Call it a pre-emptive strike by the Oilers to get out in front of this issue. It would have been a hot topic at training camp but a week before that happens Edmonton has cleared the air. Ales Hemsky fell into the same category as Shawn Horcoff: long-standing veterans whose best days with Edmonton, may have passed them by; players who were tired of losing season after season and who needed a move to another team to try and jump start their careers. MacTavish made that happen for Horcoff with Dallas but couldn’t do the same with Hemsky.
After being open and honest, which is the only way MacTavish knows how to be, about dealing the two veterans the GM ran into a summer stumbling block. He couldn’t or wouldn’t ship away Ales. Did he get any offers? My guess is yes. Did he get any good offers? My guess is no. The other thing that may have happened along the way is MacTavish had a change of heart. It was with MacTavish on the Edmonton bench that the Czech winger had his best season. 19 goals-58 assists for 77 pts in 81 games. The right winger then proceeded to have 17 points in 24 playoff games. He scored the goal to get Edmonton into the playoffs in the second last game of the season. He then scored the game-winning goal in Game 6 for an opening round win against the Detroit Red Wings. Sports isn’t about being sentimental but hard not to think back to your best days on the bench and realize Hemsky was a big part of it.
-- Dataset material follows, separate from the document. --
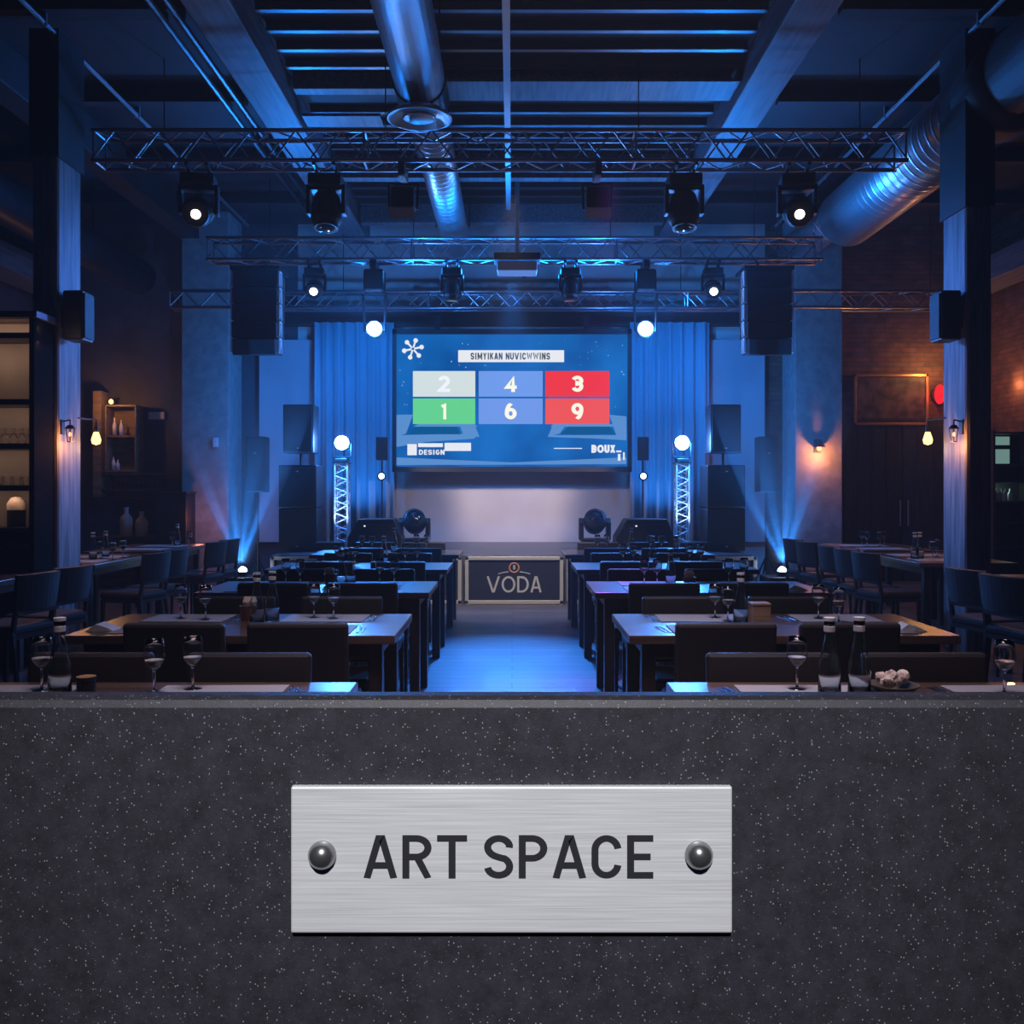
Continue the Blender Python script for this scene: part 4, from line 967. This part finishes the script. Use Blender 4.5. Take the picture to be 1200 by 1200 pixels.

At the end of the season MacTavish sat down with both Horcoff and Hemsky. They discussed that the time had come for a parting of the ways. It would work best for the team and the player. For Horcoff I think a move will work best but for Hemsky I’m not so sure that would be the case. He just turned 30, his shoulders are finally healthy and he still can do some things that only a handful of other NHL’ers can do. If the right deal came along maybe but if teams were thinking they would fleece the rookie GM for a high-end talent, it wasn’t going to happen.
Instead it’s onward and forward. It was a little awkward for the two to stand side by side knowing one wanted out and the other one wanted him out. However neither wanted it to happen that badly otherwise Hemsky would have asked to be traded and he never did. Also MacTavish would have traded him and not worried about the return. Ales Hemsky is off the market and will continue to be an Oiler. He admits that he’ll need to be a better leader and there are things he needs to commit to in order to be a better Oiler. He’ll have the final year of his contract to do that. Craig MacTavish said sometimes the best deals you make are the ones you don’t make. We’ll see if that’s the case with Ales Hemsky.